Elle va accentuer le rôle de lessiveuse d'argent sale de l'île. On sait que, après avoir vainement tenté d'abriter ses installations de raffinement de la drogue dans la plaine de la Beqaa (Liban), la Mafia sicilienne vise la Corse. Les femmes corses avaient prévenu Alain Juppé que ces exonérations d'impôts au profit des entreprises (taxe professionnelle, impôt sur les bénéfices, charges sociales) constituaient une « prime aux mauvais ». L'île va devenir une zone offshore défiscalisée, avec une criminalité exponentielle. Le niveau de réussite scolaire étant inférieur à la moyenne nationale, les mouvements nationalistes recrutent avec beaucoup de facilité.

Et l'explication de tout cela, c'est la « corsitude »?
Il est toujours difficile de distinguer ce qui relève de l'état de nature et de l'état de culture. La pratique de l'omerta, de la vendetta relève, bien sûr, de la corsitude. Mais les errements de l'Etat ont toujours précédé ceux des nationalistes. Sa responsabilité date de la Révolution. La Corse n'a jamais été traitée à égalité avec les autres régions ou départements français. Jusqu'en 1912, elle était entourée de barrières douanières. Pendant la guerre de 14, des pères de six enfants ont été envoyés au combat; un régiment corse est même resté dix-huit mois au front à Verdun. Après la Grande Guerre, l'île est devenue un pays d'invalides et de veuves: leurs pensions faisaient vivre toute une famille. Ainsi fut prise l'habitude des subventions. Dans les années 60, le gouvernement a même songé à faire des expériences atomiques sur l'île! Et, dans les années 70, les Corses ont tout de suite senti que les banques se jetaient sur le littoral pour y bâtir une seconde Costa Brava.

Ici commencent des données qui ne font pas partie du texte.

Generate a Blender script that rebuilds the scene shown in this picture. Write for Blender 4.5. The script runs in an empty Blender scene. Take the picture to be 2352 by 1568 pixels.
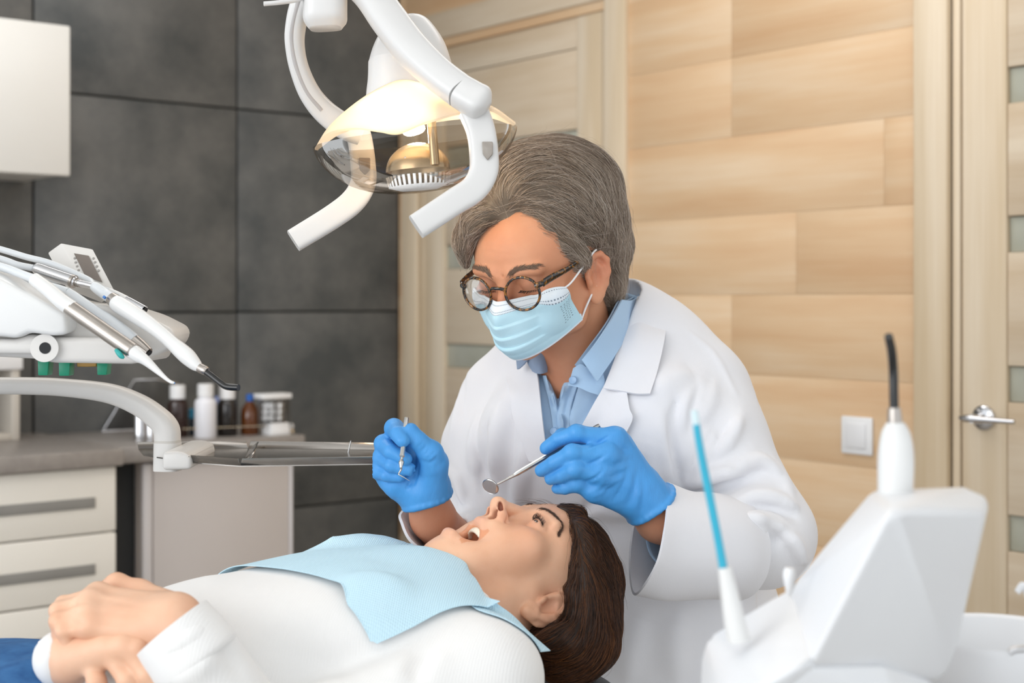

C'était trop de mépris, trop d'indifférence.

Vous suggérez qu'on rende la Corse à la Ligurie. C'est sérieux?
Non, mais cela permet de rappeler un fait historique: la France n'a jamais acheté l'île à Gênes, elle en a seulement loué la souveraineté. Disons qu'il s'agit d'une provocation pour traiter de manière plaisante un sujet grave.